MARKETS

Port delays carve up Coal & Allied profit

COAL & Allied has fulfilled its lower profit predictions made earlier this month, with shipping queues at Newcastle bringing down the miner’s 2006 annual earnings despite strong demand for coal.

Staff Reporter
Port delays carve up Coal & Allied profit

The Rio Tinto subsidiary posted a net profit after tax of $A206.8 million for 2006 compared with $291 million in 2005, while production of 28.8 million tonnes was on par with 2005 production.

Coal & Allied managing director Douglas Ritchie said the 29% profit slump was largely attributable to decreased sales as a result of the constrained infrastructure system.

Higher demurrage alone increased Coal & Allied’s costs by $10 million compared to 2005 and Ritchie warned that despite infrastructure expansions, there is a risk that the system capacity may remain constrained during 2007.

Ritchie echoed the statements he made after the company’s second-half 2006 performance, saying while full-year results reflected a continuing positive demand for coal, it was offset by ongoing constraints in infrastructure capacity and the increased cost of business inputs.

“While global demand for thermal coal remained relatively high throughout the year and resulted in strong prices, our total shipments were constrained by available port and rail capacity and were nearly 5 percent lower than 2005,” Ritchie said.

In late 2006, Hunter Valley coal producers voted not to continue with the capacity balancing system in 2007 and a take or pay system came into effect this month.

“In Coal & Allied’s view, the capacity balancing system ultimately failed because it did not address all aspects of the coal chain,” Ritchie said.

“Hunter Valley producers need a transparent demand management system that determines coal chain entitlements based on production, guaranteed rail capacity and port allocation.

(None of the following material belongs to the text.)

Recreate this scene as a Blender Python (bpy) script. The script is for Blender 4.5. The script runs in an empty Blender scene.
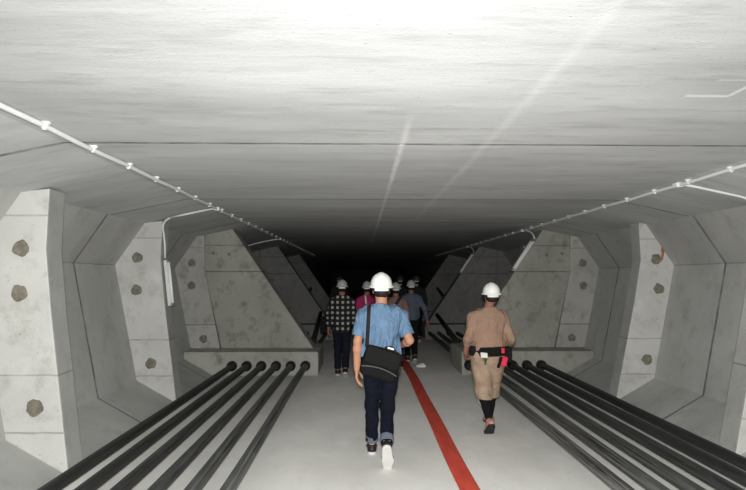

“Any system must effectively manage coal logistics for at least a two or three year time frame until investment in rail and port capacity matches demand.”

In late 2006, the company confirmed its long-term commitment to the Mount Pleasant Project, adjacent to the Bengalla Mine near Muswellbrook in the Hunter Valley, with the commencement of a feasibility study.

The proposed Mount Pleasant operation will include two opencut operations, with a combined potential life of more than 25 years.